Master of the macabre Edgar Allan Poe brings his nightmare visions to ...
WarrenKeithWri ght 11/10/2006
Did you "get" Edgar Allan Poe the first time you read him as a kid? In sixth grade I found "The Cask of Amontillado" mystifying but mesmerizing---but went straight on to read "The Black Cat," "The Tell-Tale Heart," "The Masque of the Red Death," and "The Fall of the House of Usher" in an unforgettable fever. Might Poe (1809-49) be the first author to base a career on Obsession? Monsieur Dupin, fiction's earliest "ratiocinative" detective, is obsessed by reason, Poe's irrational characters wracked by bizarre manias, and "The Imp of the Perverse"---that inner demon which urges you to folly---has passed into the language. But when did you reread him last? This augmented edition of the core stories provides an excellent incentive.

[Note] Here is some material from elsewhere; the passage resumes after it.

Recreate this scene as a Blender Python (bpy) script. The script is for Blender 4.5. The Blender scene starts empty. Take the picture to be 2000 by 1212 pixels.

An introduction by novelist Stephen Marlowe previews the many genres included: chronicles of crime, humorous squibs, tales of hoaxes and adventure-exploration---and those fables of terror that inspired writers from Kafka and Lovecraft to King and Oates. Even with all your adult wits about you, the spell still works. After you re-emerge from Nevermoreland, the brand-new Afterword by independent scholar Regina Marler provides a compelling portrait of the man himself in 1845. About to achieve literary, romantic, and financial prosperity at last, his self-sabotaging personality, spurred on by alcoholism, shot it all to hell. Fresh research illuminates the characteristic themes of his work and the fixations of his penniless life, with fine suggestions for further reading (such as his story "Ligeia," that pioneering account of dental fetishism). With guides like these, isn't it time you took another "Descent into the Maelstrom"?